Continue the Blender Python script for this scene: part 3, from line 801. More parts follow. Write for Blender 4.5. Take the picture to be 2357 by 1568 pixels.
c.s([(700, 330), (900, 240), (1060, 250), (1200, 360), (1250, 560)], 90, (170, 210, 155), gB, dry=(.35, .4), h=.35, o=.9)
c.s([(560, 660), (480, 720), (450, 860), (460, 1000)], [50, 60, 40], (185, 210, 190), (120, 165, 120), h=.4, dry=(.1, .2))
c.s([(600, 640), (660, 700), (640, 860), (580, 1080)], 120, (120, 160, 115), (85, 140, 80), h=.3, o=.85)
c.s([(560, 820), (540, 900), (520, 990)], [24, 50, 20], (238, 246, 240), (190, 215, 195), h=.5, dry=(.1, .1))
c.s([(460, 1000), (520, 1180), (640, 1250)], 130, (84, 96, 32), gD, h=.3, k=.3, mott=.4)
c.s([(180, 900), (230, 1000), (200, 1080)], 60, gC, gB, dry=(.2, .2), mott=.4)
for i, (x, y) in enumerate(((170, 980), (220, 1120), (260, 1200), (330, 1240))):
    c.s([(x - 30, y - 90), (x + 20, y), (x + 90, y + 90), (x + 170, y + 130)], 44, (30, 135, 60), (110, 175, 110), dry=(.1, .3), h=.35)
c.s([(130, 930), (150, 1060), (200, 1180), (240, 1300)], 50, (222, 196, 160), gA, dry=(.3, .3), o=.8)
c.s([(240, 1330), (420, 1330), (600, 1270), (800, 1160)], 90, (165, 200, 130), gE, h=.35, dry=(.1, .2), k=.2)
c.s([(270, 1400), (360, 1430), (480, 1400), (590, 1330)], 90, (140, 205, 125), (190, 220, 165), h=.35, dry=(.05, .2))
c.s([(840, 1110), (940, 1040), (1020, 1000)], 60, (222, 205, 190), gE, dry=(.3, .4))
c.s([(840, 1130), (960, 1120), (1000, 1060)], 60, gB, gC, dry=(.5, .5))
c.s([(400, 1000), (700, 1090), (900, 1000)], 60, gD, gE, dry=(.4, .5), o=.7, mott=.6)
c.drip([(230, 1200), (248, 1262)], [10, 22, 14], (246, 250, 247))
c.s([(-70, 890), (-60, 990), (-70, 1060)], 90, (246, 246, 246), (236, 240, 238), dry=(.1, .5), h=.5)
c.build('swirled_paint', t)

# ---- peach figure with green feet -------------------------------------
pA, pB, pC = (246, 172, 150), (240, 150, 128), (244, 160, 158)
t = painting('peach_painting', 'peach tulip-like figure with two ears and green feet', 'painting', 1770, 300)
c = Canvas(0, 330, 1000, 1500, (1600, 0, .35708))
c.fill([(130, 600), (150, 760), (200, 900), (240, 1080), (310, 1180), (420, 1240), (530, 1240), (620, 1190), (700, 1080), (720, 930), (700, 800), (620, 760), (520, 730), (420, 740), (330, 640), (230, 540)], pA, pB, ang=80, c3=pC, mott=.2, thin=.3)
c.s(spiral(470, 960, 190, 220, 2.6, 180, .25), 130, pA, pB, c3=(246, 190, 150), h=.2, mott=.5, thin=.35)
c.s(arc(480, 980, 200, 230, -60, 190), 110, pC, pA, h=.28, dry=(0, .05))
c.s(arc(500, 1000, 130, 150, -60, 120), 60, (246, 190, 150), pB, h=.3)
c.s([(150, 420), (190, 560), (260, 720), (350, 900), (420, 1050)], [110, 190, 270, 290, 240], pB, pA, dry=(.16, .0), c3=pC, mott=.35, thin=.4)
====
Extract all of the data above without altering anything.

> The output:
Continue the Blender Python script for this scene: part 3, from line 801. More parts follow. Write for Blender 4.5. Take the picture to be 2357 by 1568 pixels.
c.s([(700, 330), (900, 240), (1060, 250), (1200, 360), (1250, 560)], 90, (170, 210, 155), gB, dry=(.35, .4), h=.35, o=.9)
c.s([(560, 660), (480, 720), (450, 860), (460, 1000)], [50, 60, 40], (185, 210, 190), (120, 165, 120), h=.4, dry=(.1, .2))
c.s([(600, 640), (660, 700), (640, 860), (580, 1080)], 120, (120, 160, 115), (85, 140, 80), h=.3, o=.85)
c.s([(560, 820), (540, 900), (520, 990)], [24, 50, 20], (238, 246, 240), (190, 215, 195), h=.5, dry=(.1, .1))
c.s([(460, 1000), (520, 1180), (640, 1250)], 130, (84, 96, 32), gD, h=.3, k=.3, mott=.4)
c.s([(180, 900), (230, 1000), (200, 1080)], 60, gC, gB, dry=(.2, .2), mott=.4)
for i, (x, y) in enumerate(((170, 980), (220, 1120), (260, 1200), (330, 1240))):
    c.s([(x - 30, y - 90), (x + 20, y), (x + 90, y + 90), (x + 170, y + 130)], 44, (30, 135, 60), (110, 175, 110), dry=(.1, .3), h=.35)
c.s([(130, 930), (150, 1060), (200, 1180), (240, 1300)], 50, (222, 196, 160), gA, dry=(.3, .3), o=.8)
c.s([(240, 1330), (420, 1330), (600, 1270), (800, 1160)], 90, (165, 200, 130), gE, h=.35, dry=(.1, .2), k=.2)
c.s([(270, 1400), (360, 1430), (480, 1400), (590, 1330)], 90, (140, 205, 125), (190, 220, 165), h=.35, dry=(.05, .2))
c.s([(840, 1110), (940, 1040), (1020, 1000)], 60, (222, 205, 190), gE, dry=(.3, .4))
c.s([(840, 1130), (960, 1120), (1000, 1060)], 60, gB, gC, dry=(.5, .5))
c.s([(400, 1000), (700, 1090), (900, 1000)], 60, gD, gE, dry=(.4, .5), o=.7, mott=.6)
c.drip([(230, 1200), (248, 1262)], [10, 22, 14], (246, 250, 247))
c.s([(-70, 890), (-60, 990), (-70, 1060)], 90, (246, 246, 246), (236, 240, 238), dry=(.1, .5), h=.5)
c.build('swirled_paint', t)

# ---- peach figure with green feet -------------------------------------
pA, pB, pC = (246, 172, 150), (240, 150, 128), (244, 160, 158)
t = painting('peach_painting', 'peach tulip-like figure with two ears and green feet', 'painting', 1770, 300)
c = Canvas(0, 330, 1000, 1500, (1600, 0, .35708))
c.fill([(130, 600), (150, 760), (200, 900), (240, 1080), (310, 1180), (420, 1240), (530, 1240), (620, 1190), (700, 1080), (720, 930), (700, 800), (620, 760), (520, 730), (420, 740), (330, 640), (230, 540)], pA, pB, ang=80, c3=pC, mott=.2, thin=.3)
c.s(spiral(470, 960, 190, 220, 2.6, 180, .25), 130, pA, pB, c3=(246, 190, 150), h=.2, mott=.5, thin=.35)
c.s(arc(480, 980, 200, 230, -60, 190), 110, pC, pA, h=.28, dry=(0, .05))
c.s(arc(500, 1000, 130, 150, -60, 120), 60, (246, 190, 150), pB, h=.3)
c.s([(150, 420), (190, 560), (260, 720), (350, 900), (420, 1050)], [110, 190, 270, 290, 240], pB, pA, dry=(.16, .0), c3=pC, mott=.35, thin=.4)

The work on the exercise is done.